### [Brief]
Copy out all lines in the data below containing the string "from".

##### Provided data

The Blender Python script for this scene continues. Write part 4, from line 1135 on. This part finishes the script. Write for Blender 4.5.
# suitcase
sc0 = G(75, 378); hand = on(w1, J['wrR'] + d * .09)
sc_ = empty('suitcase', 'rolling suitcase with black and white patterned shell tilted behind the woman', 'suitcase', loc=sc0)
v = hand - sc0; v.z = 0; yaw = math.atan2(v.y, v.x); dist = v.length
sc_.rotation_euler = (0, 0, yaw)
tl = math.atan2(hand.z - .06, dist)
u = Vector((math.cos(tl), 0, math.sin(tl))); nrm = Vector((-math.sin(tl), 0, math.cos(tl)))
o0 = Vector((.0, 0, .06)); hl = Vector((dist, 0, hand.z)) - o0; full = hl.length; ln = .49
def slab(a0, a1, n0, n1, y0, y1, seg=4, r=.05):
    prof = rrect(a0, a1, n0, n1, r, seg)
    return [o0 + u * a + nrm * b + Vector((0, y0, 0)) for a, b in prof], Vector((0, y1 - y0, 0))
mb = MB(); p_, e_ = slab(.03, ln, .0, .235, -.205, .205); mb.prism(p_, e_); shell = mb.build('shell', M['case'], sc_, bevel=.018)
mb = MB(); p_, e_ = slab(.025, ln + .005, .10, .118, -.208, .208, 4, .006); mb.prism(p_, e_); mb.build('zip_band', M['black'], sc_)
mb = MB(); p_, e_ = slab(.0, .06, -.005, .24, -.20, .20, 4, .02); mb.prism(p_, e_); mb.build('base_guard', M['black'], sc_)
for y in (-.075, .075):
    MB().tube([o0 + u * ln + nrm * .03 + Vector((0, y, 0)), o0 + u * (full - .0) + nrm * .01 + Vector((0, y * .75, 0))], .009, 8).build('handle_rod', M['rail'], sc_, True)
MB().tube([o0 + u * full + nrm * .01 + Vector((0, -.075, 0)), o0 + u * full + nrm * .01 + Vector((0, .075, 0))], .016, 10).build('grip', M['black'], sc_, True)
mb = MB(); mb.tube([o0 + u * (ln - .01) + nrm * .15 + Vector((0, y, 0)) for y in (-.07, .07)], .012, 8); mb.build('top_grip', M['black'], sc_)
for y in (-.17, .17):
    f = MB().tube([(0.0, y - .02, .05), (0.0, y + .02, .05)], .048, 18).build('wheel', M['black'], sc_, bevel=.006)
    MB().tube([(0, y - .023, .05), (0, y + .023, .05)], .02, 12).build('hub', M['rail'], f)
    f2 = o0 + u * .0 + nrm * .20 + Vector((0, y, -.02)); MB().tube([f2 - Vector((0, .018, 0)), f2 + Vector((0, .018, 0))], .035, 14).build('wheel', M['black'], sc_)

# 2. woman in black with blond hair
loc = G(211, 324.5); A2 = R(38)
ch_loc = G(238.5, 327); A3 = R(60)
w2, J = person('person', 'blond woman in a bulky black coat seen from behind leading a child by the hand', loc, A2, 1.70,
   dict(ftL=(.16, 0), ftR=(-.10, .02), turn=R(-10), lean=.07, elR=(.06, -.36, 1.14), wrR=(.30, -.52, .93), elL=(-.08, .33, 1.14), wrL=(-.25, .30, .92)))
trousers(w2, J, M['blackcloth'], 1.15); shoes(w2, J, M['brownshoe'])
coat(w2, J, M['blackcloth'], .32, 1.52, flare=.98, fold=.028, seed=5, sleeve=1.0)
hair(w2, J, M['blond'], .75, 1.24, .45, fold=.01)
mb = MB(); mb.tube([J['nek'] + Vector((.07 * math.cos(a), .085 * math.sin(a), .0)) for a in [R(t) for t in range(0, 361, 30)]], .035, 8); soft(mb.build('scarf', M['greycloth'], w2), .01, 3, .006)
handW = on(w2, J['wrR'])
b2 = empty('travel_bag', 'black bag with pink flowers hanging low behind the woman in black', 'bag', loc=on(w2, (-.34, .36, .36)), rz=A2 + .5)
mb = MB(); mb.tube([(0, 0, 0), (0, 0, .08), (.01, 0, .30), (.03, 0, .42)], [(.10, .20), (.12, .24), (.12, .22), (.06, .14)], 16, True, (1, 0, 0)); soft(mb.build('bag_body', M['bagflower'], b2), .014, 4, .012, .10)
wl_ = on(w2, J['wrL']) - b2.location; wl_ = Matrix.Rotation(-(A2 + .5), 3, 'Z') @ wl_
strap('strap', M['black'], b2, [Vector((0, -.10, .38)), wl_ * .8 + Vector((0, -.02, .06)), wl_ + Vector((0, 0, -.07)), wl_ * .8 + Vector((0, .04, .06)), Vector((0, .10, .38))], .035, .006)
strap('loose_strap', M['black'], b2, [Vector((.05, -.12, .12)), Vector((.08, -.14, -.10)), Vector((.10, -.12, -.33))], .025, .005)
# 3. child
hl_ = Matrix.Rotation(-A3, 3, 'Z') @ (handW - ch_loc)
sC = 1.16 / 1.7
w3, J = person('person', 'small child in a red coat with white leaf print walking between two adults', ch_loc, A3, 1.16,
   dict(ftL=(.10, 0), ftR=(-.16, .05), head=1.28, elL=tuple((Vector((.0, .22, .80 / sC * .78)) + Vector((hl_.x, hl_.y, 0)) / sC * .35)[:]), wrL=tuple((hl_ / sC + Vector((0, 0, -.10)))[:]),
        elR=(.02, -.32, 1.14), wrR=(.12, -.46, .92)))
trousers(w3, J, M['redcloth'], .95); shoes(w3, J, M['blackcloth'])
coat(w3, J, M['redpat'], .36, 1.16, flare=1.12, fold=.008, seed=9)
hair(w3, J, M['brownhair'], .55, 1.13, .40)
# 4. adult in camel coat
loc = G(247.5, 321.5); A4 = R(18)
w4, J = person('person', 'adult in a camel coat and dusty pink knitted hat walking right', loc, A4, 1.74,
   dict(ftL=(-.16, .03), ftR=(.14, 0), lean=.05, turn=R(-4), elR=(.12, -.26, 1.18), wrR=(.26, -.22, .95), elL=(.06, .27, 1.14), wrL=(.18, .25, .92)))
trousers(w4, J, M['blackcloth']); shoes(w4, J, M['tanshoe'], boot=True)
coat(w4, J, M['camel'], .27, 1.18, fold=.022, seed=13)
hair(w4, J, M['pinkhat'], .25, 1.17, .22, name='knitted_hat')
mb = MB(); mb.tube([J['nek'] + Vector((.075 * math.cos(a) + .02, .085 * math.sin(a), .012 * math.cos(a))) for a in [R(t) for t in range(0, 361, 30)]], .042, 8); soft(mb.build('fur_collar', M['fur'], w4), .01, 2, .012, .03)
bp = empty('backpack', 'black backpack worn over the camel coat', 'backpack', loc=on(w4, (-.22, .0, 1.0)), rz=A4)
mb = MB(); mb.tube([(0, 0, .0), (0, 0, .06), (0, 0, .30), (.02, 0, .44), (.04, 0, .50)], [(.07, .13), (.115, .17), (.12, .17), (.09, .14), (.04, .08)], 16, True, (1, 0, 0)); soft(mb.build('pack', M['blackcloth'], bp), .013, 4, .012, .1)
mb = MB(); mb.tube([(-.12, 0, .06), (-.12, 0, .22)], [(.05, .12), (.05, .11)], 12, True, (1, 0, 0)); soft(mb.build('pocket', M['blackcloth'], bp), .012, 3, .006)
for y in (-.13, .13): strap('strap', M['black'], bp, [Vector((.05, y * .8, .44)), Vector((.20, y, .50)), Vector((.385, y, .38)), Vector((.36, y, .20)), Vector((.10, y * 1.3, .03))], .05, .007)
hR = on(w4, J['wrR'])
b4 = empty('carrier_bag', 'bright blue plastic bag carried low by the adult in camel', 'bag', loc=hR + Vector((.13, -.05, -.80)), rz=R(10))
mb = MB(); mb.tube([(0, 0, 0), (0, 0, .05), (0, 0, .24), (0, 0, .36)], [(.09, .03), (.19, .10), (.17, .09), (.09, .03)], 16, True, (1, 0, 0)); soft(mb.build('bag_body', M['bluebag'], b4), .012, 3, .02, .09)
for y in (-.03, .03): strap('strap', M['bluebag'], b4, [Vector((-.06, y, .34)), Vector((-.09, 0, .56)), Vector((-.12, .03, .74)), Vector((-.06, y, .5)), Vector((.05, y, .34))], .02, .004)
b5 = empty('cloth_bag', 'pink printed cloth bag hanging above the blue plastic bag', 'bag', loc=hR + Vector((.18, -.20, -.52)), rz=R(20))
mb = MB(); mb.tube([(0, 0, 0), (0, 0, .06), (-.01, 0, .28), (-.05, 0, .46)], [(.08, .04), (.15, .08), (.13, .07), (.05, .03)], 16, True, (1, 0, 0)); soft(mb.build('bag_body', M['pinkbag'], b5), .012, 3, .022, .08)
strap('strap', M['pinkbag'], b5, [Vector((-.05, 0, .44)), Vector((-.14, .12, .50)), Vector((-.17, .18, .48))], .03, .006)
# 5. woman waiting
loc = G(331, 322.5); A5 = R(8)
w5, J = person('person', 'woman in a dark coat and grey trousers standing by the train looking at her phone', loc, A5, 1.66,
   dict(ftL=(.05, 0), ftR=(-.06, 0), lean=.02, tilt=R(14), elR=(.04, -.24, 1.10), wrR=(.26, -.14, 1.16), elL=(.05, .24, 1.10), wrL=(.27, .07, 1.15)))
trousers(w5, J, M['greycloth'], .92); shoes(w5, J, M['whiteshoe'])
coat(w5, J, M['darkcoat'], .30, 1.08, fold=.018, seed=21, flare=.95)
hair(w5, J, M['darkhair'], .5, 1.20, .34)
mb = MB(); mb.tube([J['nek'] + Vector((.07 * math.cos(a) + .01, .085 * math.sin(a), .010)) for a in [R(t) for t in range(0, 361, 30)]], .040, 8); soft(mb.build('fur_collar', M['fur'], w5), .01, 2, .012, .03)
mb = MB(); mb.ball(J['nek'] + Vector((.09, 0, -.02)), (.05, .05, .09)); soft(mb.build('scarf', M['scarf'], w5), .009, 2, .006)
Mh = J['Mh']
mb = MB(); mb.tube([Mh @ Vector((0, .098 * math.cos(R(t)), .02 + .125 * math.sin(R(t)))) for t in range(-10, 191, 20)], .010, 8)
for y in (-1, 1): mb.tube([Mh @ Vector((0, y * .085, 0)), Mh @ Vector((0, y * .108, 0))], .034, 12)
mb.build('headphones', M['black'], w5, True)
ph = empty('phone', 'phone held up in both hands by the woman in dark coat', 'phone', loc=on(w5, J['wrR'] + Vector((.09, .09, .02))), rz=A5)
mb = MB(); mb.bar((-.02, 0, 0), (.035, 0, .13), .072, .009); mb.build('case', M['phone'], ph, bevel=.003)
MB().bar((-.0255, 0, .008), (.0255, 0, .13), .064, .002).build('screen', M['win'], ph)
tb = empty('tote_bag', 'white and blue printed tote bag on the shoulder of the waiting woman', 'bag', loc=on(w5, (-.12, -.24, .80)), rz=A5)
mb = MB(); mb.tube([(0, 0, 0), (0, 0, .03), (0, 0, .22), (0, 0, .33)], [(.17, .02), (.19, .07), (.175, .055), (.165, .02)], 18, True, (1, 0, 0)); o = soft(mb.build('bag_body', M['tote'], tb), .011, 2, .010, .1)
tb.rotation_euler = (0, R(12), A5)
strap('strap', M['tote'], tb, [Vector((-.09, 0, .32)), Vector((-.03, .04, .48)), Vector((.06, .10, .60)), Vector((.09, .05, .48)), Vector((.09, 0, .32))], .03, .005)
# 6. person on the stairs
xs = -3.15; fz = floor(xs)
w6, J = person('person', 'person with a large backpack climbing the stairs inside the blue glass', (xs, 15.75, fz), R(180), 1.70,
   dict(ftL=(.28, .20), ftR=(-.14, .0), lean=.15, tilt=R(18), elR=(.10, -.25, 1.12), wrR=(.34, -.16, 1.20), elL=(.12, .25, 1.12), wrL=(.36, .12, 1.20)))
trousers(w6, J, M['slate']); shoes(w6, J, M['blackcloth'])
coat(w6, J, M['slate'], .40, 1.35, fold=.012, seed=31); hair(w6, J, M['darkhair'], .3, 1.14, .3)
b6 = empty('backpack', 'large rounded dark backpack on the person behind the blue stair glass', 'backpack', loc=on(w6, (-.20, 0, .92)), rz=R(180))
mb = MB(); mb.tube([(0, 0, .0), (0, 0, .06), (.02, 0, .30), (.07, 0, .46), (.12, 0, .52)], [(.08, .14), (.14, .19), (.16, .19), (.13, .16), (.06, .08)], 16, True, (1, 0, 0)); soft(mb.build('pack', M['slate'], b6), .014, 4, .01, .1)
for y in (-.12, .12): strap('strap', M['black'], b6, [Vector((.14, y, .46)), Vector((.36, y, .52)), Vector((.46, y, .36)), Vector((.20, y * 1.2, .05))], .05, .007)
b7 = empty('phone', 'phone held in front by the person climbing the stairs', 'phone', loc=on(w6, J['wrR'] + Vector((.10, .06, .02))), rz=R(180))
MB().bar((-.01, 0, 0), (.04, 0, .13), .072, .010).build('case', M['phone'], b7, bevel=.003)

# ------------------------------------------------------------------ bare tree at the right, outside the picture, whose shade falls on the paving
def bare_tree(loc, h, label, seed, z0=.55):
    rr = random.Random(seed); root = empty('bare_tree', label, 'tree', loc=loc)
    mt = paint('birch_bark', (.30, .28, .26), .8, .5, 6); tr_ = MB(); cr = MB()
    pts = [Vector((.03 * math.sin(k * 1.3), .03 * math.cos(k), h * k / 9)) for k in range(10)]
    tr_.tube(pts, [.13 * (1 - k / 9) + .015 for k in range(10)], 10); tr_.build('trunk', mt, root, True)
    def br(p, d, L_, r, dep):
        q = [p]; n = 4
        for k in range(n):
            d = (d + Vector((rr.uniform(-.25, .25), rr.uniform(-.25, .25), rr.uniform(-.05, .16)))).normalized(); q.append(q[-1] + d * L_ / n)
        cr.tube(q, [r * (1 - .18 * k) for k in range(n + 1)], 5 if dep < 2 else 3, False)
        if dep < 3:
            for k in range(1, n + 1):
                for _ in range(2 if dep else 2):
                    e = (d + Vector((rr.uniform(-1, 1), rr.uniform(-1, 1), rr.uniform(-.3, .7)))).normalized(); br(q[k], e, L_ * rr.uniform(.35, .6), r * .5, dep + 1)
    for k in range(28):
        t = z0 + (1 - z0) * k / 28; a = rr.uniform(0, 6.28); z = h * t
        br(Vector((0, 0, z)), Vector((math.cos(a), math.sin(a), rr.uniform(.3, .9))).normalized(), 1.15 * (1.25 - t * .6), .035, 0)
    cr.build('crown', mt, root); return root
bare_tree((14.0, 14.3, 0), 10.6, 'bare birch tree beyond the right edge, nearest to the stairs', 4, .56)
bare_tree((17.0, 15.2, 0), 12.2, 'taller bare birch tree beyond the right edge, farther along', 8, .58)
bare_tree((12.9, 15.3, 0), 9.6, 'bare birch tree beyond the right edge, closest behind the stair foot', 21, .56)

##########

### [Response]
The Blender Python script for this scene continues. Write part 4, from line 1135 on. This part finishes the script. Write for Blender 4.5.
w2, J = person('person', 'blond woman in a bulky black coat seen from behind leading a child by the hand', loc, A2, 1.70,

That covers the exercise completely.